_REQUIRED TASK_
Write out exactly the lines between the line containing "The Godot script" and the line containing "mb.grid(rows)", including both of those lines, and nothing more.
EXTRACTED INFORMATION start
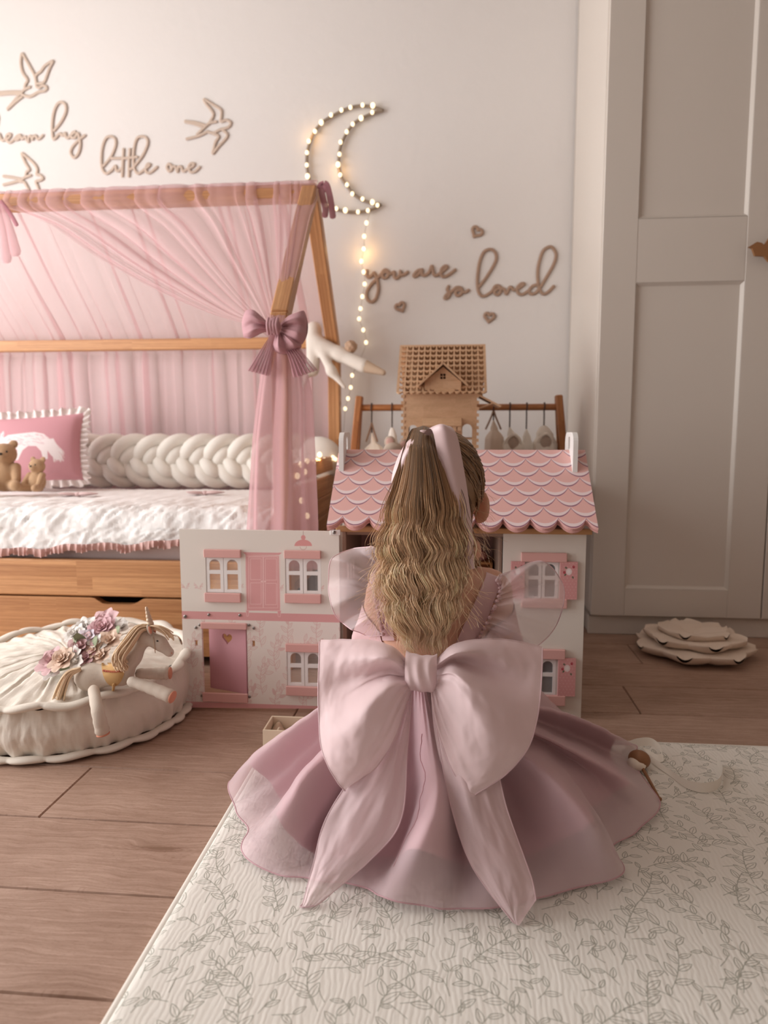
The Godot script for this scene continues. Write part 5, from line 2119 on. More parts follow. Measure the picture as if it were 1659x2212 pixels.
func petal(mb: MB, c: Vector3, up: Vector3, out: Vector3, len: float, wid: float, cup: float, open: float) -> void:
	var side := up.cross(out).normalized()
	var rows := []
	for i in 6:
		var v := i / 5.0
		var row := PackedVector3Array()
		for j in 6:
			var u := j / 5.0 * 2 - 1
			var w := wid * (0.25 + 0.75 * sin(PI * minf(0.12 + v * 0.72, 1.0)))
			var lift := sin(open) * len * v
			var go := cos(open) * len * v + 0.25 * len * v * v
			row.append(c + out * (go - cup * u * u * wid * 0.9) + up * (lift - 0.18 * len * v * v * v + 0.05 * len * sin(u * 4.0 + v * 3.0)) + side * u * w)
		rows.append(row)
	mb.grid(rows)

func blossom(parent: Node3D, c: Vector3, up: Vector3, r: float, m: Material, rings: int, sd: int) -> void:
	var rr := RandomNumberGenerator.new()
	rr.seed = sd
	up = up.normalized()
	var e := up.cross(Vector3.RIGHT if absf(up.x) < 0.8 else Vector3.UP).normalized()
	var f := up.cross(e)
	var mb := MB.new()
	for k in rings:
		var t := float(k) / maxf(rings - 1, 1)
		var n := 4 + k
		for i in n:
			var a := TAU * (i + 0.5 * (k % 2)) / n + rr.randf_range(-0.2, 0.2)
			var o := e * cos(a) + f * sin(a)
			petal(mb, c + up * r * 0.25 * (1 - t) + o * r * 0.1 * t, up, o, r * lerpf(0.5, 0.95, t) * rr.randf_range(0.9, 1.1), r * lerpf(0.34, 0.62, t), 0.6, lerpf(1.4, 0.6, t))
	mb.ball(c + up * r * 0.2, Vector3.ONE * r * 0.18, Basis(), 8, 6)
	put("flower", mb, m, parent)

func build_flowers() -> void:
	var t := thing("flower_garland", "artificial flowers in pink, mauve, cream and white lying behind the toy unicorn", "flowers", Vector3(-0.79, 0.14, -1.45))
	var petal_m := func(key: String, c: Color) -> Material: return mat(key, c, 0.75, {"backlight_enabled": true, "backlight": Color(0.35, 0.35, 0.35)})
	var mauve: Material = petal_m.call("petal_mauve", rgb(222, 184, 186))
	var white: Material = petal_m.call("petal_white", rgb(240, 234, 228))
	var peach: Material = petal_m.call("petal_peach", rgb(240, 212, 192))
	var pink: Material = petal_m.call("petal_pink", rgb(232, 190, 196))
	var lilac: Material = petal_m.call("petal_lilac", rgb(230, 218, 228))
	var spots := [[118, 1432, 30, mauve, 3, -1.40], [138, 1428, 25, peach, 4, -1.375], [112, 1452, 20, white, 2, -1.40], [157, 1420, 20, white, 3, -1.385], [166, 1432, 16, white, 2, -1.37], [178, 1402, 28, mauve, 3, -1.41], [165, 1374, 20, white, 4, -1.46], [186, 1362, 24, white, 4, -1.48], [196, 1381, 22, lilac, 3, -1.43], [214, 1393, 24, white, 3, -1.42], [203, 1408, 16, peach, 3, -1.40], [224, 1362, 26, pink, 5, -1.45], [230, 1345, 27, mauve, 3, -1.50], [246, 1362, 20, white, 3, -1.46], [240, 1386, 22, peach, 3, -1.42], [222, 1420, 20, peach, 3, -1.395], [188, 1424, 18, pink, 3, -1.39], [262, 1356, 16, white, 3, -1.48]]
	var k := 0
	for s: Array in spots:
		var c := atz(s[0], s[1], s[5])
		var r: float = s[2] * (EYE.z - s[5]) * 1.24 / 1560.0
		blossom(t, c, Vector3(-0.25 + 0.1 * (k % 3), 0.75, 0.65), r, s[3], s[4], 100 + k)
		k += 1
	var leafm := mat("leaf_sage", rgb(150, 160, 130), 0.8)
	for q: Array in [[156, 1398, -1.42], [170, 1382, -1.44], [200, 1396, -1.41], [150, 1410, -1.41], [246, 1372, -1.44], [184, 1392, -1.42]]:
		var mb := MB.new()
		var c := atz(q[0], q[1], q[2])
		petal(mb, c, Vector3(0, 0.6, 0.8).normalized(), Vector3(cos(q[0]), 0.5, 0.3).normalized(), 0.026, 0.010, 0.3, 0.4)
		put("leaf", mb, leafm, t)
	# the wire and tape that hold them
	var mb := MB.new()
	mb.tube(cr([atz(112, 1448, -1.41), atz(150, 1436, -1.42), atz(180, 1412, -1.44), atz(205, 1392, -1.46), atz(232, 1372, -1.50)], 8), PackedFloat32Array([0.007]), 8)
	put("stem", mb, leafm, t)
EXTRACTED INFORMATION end
EXTRACTED INFORMATION start
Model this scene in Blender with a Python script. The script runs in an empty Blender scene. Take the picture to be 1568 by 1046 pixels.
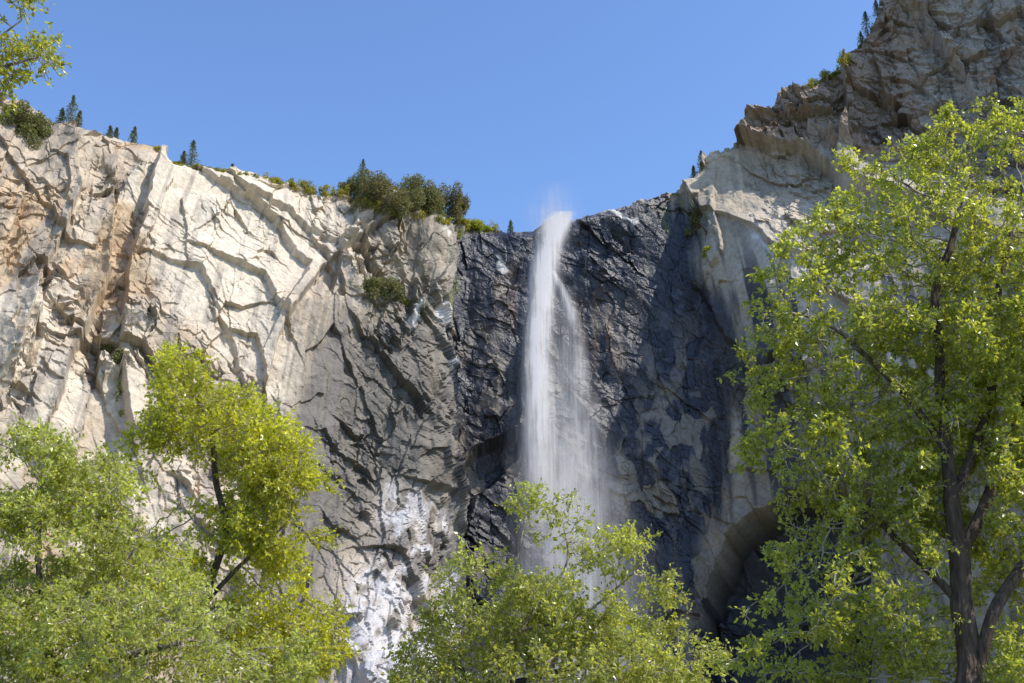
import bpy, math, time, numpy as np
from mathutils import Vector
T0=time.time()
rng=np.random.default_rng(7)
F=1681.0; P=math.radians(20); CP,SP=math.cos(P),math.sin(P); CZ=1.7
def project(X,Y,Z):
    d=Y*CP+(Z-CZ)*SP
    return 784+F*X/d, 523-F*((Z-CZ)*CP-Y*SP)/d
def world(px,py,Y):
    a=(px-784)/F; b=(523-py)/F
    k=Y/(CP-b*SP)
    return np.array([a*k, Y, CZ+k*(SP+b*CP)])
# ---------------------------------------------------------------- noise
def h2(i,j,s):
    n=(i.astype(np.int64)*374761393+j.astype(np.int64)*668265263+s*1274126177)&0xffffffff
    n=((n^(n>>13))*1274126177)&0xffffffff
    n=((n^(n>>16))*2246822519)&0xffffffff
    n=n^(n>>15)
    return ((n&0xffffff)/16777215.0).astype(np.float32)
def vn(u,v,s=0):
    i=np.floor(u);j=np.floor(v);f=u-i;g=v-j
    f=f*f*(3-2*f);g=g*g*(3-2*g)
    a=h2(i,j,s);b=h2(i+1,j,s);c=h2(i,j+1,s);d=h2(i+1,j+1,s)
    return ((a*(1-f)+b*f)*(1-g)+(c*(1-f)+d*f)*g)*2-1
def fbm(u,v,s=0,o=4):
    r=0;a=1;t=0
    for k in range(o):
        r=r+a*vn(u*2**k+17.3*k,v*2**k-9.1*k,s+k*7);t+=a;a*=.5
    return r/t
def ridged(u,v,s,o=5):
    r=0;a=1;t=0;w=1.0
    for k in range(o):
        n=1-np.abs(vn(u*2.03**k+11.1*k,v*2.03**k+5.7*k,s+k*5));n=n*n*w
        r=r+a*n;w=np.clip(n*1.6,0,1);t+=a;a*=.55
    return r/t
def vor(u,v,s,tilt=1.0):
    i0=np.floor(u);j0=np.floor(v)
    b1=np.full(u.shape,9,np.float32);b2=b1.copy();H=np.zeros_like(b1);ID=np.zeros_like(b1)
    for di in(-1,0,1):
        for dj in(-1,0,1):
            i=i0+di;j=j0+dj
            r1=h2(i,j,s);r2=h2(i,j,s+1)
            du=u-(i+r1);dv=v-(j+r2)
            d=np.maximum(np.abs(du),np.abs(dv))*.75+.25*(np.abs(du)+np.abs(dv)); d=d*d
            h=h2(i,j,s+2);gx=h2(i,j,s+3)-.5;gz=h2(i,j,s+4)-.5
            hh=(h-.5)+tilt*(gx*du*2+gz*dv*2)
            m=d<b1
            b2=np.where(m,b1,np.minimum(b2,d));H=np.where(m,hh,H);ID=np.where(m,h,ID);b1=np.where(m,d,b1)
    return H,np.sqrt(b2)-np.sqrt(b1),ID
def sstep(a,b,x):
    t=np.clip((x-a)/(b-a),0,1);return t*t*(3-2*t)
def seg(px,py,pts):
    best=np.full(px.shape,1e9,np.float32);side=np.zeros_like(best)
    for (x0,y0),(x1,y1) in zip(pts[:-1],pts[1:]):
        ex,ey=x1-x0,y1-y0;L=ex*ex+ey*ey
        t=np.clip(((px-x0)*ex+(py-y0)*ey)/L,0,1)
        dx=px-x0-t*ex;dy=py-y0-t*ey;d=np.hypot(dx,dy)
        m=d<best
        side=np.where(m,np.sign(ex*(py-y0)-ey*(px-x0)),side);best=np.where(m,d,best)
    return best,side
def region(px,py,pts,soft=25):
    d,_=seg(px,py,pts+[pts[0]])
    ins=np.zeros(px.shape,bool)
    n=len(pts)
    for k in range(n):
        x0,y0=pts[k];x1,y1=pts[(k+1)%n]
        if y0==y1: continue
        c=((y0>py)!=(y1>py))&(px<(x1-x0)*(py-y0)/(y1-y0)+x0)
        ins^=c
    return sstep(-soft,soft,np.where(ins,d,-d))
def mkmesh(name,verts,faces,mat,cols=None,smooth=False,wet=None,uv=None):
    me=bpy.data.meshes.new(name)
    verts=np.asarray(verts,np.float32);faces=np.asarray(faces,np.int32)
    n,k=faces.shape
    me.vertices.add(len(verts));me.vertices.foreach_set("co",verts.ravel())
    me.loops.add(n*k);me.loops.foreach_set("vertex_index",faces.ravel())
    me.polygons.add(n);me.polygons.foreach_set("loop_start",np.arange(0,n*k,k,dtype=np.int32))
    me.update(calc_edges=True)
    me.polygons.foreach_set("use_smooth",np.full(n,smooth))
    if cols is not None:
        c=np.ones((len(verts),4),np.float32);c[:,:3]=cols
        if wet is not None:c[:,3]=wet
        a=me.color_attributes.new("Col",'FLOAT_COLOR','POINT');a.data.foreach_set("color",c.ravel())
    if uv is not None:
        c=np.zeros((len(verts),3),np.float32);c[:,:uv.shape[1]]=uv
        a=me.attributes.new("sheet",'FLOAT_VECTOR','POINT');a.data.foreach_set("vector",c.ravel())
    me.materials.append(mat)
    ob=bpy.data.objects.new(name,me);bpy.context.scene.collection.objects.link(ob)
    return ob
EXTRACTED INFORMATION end
EXTRACTED INFORMATION start
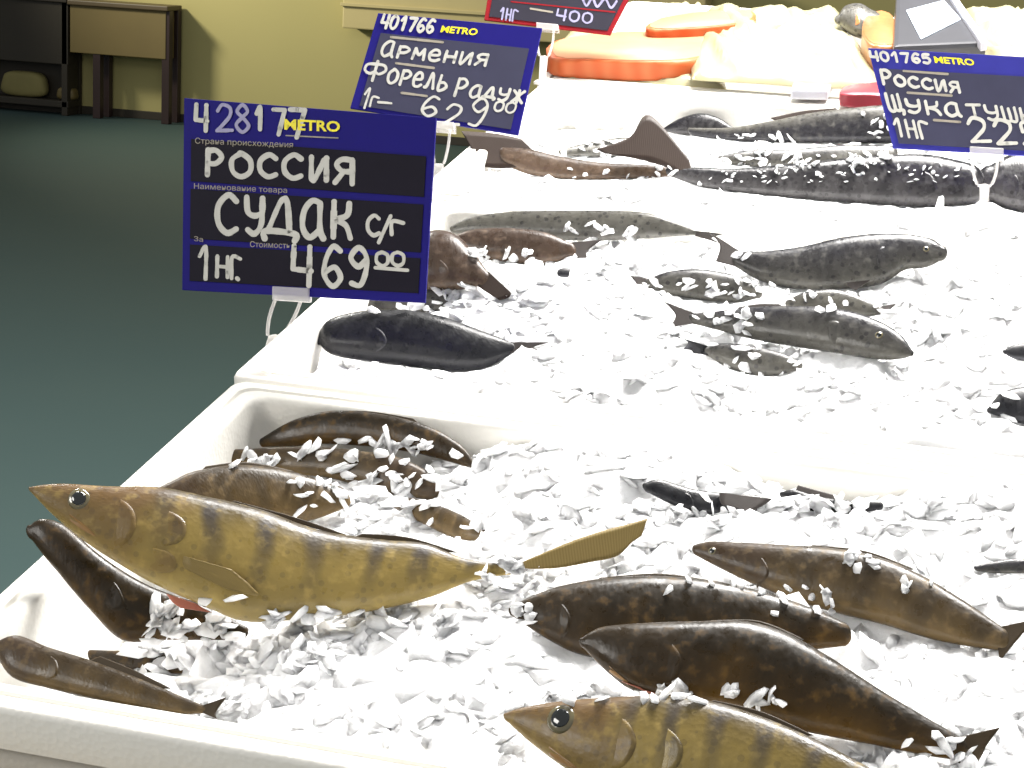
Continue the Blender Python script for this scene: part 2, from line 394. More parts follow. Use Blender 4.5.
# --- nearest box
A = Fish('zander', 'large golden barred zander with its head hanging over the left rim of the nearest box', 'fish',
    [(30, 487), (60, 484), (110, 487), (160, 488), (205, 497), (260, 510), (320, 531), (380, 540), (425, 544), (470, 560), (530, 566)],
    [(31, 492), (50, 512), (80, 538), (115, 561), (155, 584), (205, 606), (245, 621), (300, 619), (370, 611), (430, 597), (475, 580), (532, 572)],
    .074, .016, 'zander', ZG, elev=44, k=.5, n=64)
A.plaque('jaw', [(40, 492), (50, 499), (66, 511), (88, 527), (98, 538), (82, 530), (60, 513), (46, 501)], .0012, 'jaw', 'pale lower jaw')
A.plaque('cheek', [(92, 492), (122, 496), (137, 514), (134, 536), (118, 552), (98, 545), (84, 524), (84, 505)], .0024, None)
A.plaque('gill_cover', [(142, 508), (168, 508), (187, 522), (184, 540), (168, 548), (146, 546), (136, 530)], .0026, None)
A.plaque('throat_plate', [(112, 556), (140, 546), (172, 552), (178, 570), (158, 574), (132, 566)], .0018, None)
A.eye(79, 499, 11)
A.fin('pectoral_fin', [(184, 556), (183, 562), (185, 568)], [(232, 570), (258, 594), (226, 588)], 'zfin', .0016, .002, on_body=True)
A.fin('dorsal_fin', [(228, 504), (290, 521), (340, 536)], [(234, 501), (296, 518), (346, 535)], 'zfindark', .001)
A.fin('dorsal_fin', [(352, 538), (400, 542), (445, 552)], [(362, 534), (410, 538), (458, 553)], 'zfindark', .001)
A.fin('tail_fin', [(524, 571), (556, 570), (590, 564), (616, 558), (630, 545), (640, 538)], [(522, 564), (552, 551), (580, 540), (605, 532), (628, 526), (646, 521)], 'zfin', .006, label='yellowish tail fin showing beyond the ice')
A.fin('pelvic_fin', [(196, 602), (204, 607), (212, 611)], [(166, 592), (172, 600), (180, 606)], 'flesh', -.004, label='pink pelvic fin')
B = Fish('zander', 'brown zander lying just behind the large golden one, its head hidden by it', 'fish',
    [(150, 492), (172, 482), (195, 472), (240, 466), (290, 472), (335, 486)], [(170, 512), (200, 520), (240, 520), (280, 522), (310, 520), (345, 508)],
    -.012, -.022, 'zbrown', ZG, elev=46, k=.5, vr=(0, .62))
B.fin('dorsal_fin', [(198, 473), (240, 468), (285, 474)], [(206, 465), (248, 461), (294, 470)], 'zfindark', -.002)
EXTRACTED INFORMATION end
_COMPLETE OUTPUT_
The Godot script for this scene continues. Write part 5, from line 2119 on. More parts follow. Measure the picture as if it were 1659x2212 pixels.
func petal(mb: MB, c: Vector3, up: Vector3, out: Vector3, len: float, wid: float, cup: float, open: float) -> void:
	var side := up.cross(out).normalized()
	var rows := []
	for i in 6:
		var v := i / 5.0
		var row := PackedVector3Array()
		for j in 6:
			var u := j / 5.0 * 2 - 1
			var w := wid * (0.25 + 0.75 * sin(PI * minf(0.12 + v * 0.72, 1.0)))
			var lift := sin(open) * len * v
			var go := cos(open) * len * v + 0.25 * len * v * v
			row.append(c + out * (go - cup * u * u * wid * 0.9) + up * (lift - 0.18 * len * v * v * v + 0.05 * len * sin(u * 4.0 + v * 3.0)) + side * u * w)
		rows.append(row)
	mb.grid(rows)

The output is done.